Wall Street firms have benefited enormously from deregulation through their trading of power contracts and their financial relationships with utilities and power companies. They stand to gain hundreds of millions of dollars more in underwriting fees through the sale of $10 billion worth of power bonds authorized by the Legislature last week. So it's no wonder the Wall Street people want to make ratepayers bail out the utilities from the deregulation debacle. Their greed is matched only by their arrogant disdain for the democratic process. In late December, Standard and Poor's issued an ultimatum: bail out the utilities within 48 hours. That didn't work, but with Sacramento teeming with Wall Street suits advising the Governor and Speaker, they're getting closer to their goal. Yesterday, Standard & Poor's announced it is unhappy that state officials haven't yet bailed out the utilities. Previously, the company suggested that it might lower the State of California's credit rating. We think the Attorney General should investigate the rating agencies' relationships with the energy and utility companies.

"DEREG: Where Are They Now?" An Occasional Series. 

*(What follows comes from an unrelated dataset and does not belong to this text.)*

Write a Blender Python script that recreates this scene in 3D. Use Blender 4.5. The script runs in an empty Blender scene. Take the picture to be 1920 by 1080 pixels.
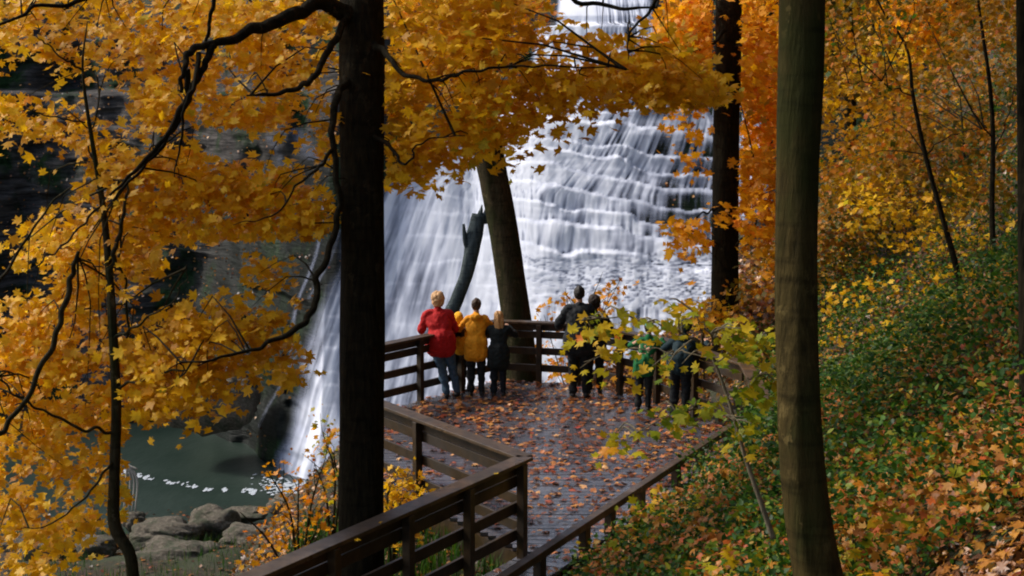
import bpy, math, random
import numpy as np
from mathutils import Vector, Matrix
random.seed(7)
rng = np.random.default_rng(11)
C = bpy.context.scene.collection
W, H = 1920, 1080
F = 2667.0
TH = math.radians(7.56)
CAM = np.array([0.0, 0.0, 4.9])
FW = np.array([0, math.cos(TH), -math.sin(TH)])
UP = np.array([0, math.sin(TH), math.cos(TH)])
RT = np.array([1.0, 0, 0])

def P(px, py, d):
    return CAM + d * (FW + (px - 960) / F * RT - (py - 540) / F * UP)
def PZ(px, py, z):
    r = FW + (px - 960) / F * RT - (py - 540) / F * UP
    return CAM + r * ((z - CAM[2]) / r[2])

# ---------------------------------------------------------------- noise
def _h(i, j, s):
    v = np.sin(i * 127.1 + j * 311.7 + s * 74.7) * 43758.5453
    return v - np.floor(v)
def vn(x, y, s=0.0):
    x = np.asarray(x, float); y = np.asarray(y, float)
    xi, yi = np.floor(x), np.floor(y)
    fx, fy = x - xi, y - yi
    fx = fx * fx * (3 - 2 * fx); fy = fy * fy * (3 - 2 * fy)
    a = _h(xi, yi, s); b = _h(xi + 1, yi, s); c = _h(xi, yi + 1, s); d = _h(xi + 1, yi + 1, s)
    return (a * (1 - fx) + b * fx) * (1 - fy) + (c * (1 - fx) + d * fx) * fy
def fbm(x, y, s=0.0, o=4):
    t = 0; a = .5
    for k in range(o):
        t = t + a * vn(x * 2 ** k + 17.3 * k, y * 2 ** k - 9.1 * k, s + k); a *= .5
    return t / (1 - .5 ** o)
def sst(a, b, x):
    t = np.clip((x - a) / (b - a), 0, 1); return t * t * (3 - 2 * t)

# ---------------------------------------------------------------- objects
def tag(o, label=None, cat=None, group=None, kind=None):
    if label: o['label'] = label
    if cat: o['category'] = cat
    if group: o['group'] = group
    if kind: o['kind'] = kind
    return o
def empty(name, loc, label=None, cat=None, group=None):
    o = bpy.data.objects.new(name, None); C.objects.link(o); o.location = tuple(loc)
    return tag(o, label, cat, group)
def link_mesh(name, me, mat, parent=None, smooth=False):
    o = bpy.data.objects.new(name, me); C.objects.link(o)
    if mat: me.materials.append(mat)
    if smooth: me.polygons.foreach_set('use_smooth', [True] * len(me.polygons))
    if parent:
        o.parent = parent
        o.matrix_parent_inverse = Matrix.Translation(-parent.location) if parent.rotation_euler.z == 0 else parent.matrix_basis.inverted()
    return o
def mesh_np(name, V, Fc, mat, parent=None, smooth=False, attrs=None, tri=None):
    """V (N,3); Fc (M,k) int array or list of such arrays"""
    V = np.asarray(V, np.float32)
    if not isinstance(Fc, list): Fc = [Fc]
    idx = np.concatenate([f.reshape(-1) for f in Fc]).astype(np.int32)
    cnt = np.concatenate([np.full(len(f), f.shape[1], np.int32) for f in Fc])
    st = np.concatenate([[0], np.cumsum(cnt)[:-1]]).astype(np.int32)
    me = bpy.data.meshes.new(name)
    me.vertices.add(len(V)); me.vertices.foreach_set('co', V.reshape(-1))
    me.loops.add(len(idx)); me.loops.foreach_set('vertex_index', idx)
    me.polygons.add(len(cnt)); me.polygons.foreach_set('loop_start', st); me.polygons.foreach_set('loop_total', cnt)
    me.update(calc_edges=True); me.validate()
    if attrs:
        for k, a in attrs.items():
            at = me.attributes.new(k, 'FLOAT', 'POINT'); at.data.foreach_set('value', np.asarray(a, np.float32))
    return link_mesh(name, me, mat, parent, smooth)

class MB:
    def __init__(s): s.v = []; s.f = []
    def add(s, vs, fs):
        n = len(s.v); s.v += [tuple(v) for v in vs]; s.f += [tuple(i + n for i in f) for f in fs]
    def bar(s, a, b, w, h, up=(0, 0, 1)):
        """box from a to b; w sideways, h along up, centred"""
        a = Vector(a); b = Vector(b); d = (b - a).normalized(); u = Vector(up)
        if abs(d.dot(u)) > .99: u = Vector((1, 0, 0))
        r = d.cross(u).normalized(); u = r.cross(d).normalized()
        vs = [p + r * sx * w / 2 + u * sz * h / 2 for p in (a, b) for sx, sz in ((-1, -1), (1, -1), (1, 1), (-1, 1))]
        s.add(vs, [(3, 2, 1, 0), (4, 5, 6, 7), (0, 1, 5, 4), (1, 2, 6, 5), (2, 3, 7, 6), (3, 0, 4, 7)])
    def prism(s, poly, z0, z1):
        n = len(poly)
        s.add([(p[0], p[1], z0) for p in poly] + [(p[0], p[1], z1) for p in poly],
              [tuple(range(n - 1, -1, -1)), tuple(range(n, 2 * n))] + [(i, (i + 1) % n, n + (i + 1) % n, n + i) for i in range(n)])
    def build(s, name, mat, parent=None, bevel=0):
        me = bpy.data.meshes.new(name); me.from_pydata(s.v, [], s.f); me.update()
        o = link_mesh(name, me, mat, parent)
        if bevel:
            m = o.modifiers.new('bevel', 'BEVEL'); m.width = bevel; m.segments = 2; m.limit_method = 'ANGLE'
        return o

def catmull(pts, n):
    pts = np.asarray(pts, float)
    if len(pts) < 3: 
        t = np.linspace(0, 1, n)[:, None]; return pts[0] * (1 - t) + pts[-1] * t
    p = np.vstack([2 * pts[0] - pts[1], pts, 2 * pts[-1] - pts[-2]])
    out = []
    m = len(pts) - 1
    for t in np.linspace(0, m - 1e-6, n):
        i = int(t); u = t - i
        a, b, c, d = p[i], p[i + 1], p[i + 2], p[i + 3]
        out.append(.5 * (2 * b + (c - a) * u + (2 * a - 5 * b + 4 * c - d) * u * u + (3 * b - 3 * c + d - a) * u ** 3))
    return np.array(out)

def tube(pts, radii, sides=12, n=None, rough=0.0, seed=0, cap=True):
    """swept tube, returns V,F(list)"""
    pts = np.asarray(pts, float)
    n = n or max(6, 6 * len(pts))
    q = catmull(pts, n)
    r = np.interp(np.linspace(0, 1, n), np.linspace(0, 1, len(radii)), radii)
    T = np.gradient(q, axis=0); T /= np.linalg.norm(T, axis=1)[:, None] + 1e-9
    ref = np.array([0.0, 1, 0]) if abs(T[0][1]) < .9 else np.array([1.0, 0, 0])
    V = []; 
    N = ref - T[0] * ref.dot(T[0]); N /= np.linalg.norm(N)
    L = np.concatenate([[0], np.cumsum(np.linalg.norm(np.diff(q, axis=0), axis=1))])
    ang = np.linspace(0, 2 * math.pi, sides, endpoint=False)
    for i in range(n):
        N = N - T[i] * N.dot(T[i]); N /= np.linalg.norm(N) + 1e-9
        B = np.cross(T[i], N)
        rr = r[i] * (1 + rough * 2 * (fbm(np.cos(ang) * 2.2 + 5 + seed, np.sin(ang) * 2.2 + L[i] * .9, seed, 3) - .5))
        V.append(q[i] + np.outer(np.cos(ang) * rr, N) + np.outer(np.sin(ang) * rr, B))
    V = np.concatenate(V)
    i = np.arange(n - 1)[:, None] * sides; j = np.arange(sides)[None]; j2 = (j + 1) % sides
    Fq = np.stack([i + j, i + j2, i + sides + j2, i + sides + j], -1).reshape(-1, 4)
    Fs = [Fq]
    if cap: Fs.append(np.stack([np.arange(sides)[::-1], (n - 1) * sides + np.arange(sides)]))
    return V, Fs
def join(parts):
    V = []; by = {}; n = 0
    for v, fs in parts:
        for f in fs: by.setdefault(f.shape[1], []).append(f + n)
        V.append(v); n += len(v)
    return np.concatenate(V), [np.concatenate(x) for x in by.values()]

# ---------------------------------------------------------------- materials
def nmat(name):
    m = bpy.data.materials.new(name); m.use_nodes = True; nt = m.node_tree; nt.nodes.clear()
    out = nt.nodes.new('ShaderNodeOutputMaterial')
    def N(t, **k):
        n = nt.nodes.new(t)
        for a, b in k.items():
            if a in n.inputs: n.inputs[a].default_value = b
            else: setattr(n, a, b)
        return n
    def L(a, b): nt.links.new(a, b)
    return m, N, L, out
def ramp(N, L, fac, stops, interp='LINEAR'):
    r = N('ShaderNodeValToRGB'); r.color_ramp.interpolation = interp
    e = r.color_ramp.elements
    while len(e) < len(stops): e.new(.5)
    for i, (p, c) in enumerate(stops): e[i].position = p; e[i].color = (*c, 1)
    L(fac, r.inputs[0]); return r.outputs[0]
def coords(N, L, sc=(1, 1, 1), rot=(0, 0, 0)):
    t = N('ShaderNodeTexCoord'); m = N('ShaderNodeMapping'); m.inputs['Scale'].default_value = sc; m.inputs['Rotation'].default_value = rot
    L(t.outputs['Object'], m.inputs[0]); return m.outputs[0]
def noise(N, L, vec, scale, detail=5, rough=.55):
    n = N('ShaderNodeTexNoise', Scale=scale, Detail=detail, Roughness=rough); L(vec, n.inputs['Vector']); return n.outputs['Fac']
def bump(N, L, h, s, d=.02):
    b = N('ShaderNodeBump', Strength=s, Distance=d); L(h, b.inputs['Height']); return b.outputs[0]
def mixc(N, L, f, a, b, mode='MIX'):
    m = N('ShaderNodeMix', data_type='RGBA', blend_type=mode)
    if hasattr(f, 'links'): L(f, m.inputs[0])
    else: m.inputs[0].default_value = f
    for s, i in ((a, 6), (b, 7)):
        if isinstance(s, tuple): m.inputs[i].default_value = (*s, 1)
        else: L(s, m.inputs[i])
    return m.outputs[2]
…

As the deregulation disaster unfolds, we'll pause to look back on those who sponsored and vigorously defended it. Today: "Concerned Shareholders of California." An Edison lobby group, it opposed Proposition 9, the 1998 ballot initiative that would have reduced electricity rates by over 20% by reversing the first utility company bailout of "stranded assets." CSC sent mailings to Edison shareholders in September, 1998, thanking them for helping to pass AB 1890, the deregulation law. William Hauck, Chairman of the organization, wrote: "we helped demonstrate that it is possible to transition to a competitive electricity market without negatively impacting the interests of utility shareholders." Whoops, William! Guess that was a little premature! He also wrote: "Proposition 9 dismantles the competitive electricity market and customer choice, and will actually result in higher electric rates!" Hauck did not return a call from FTCR.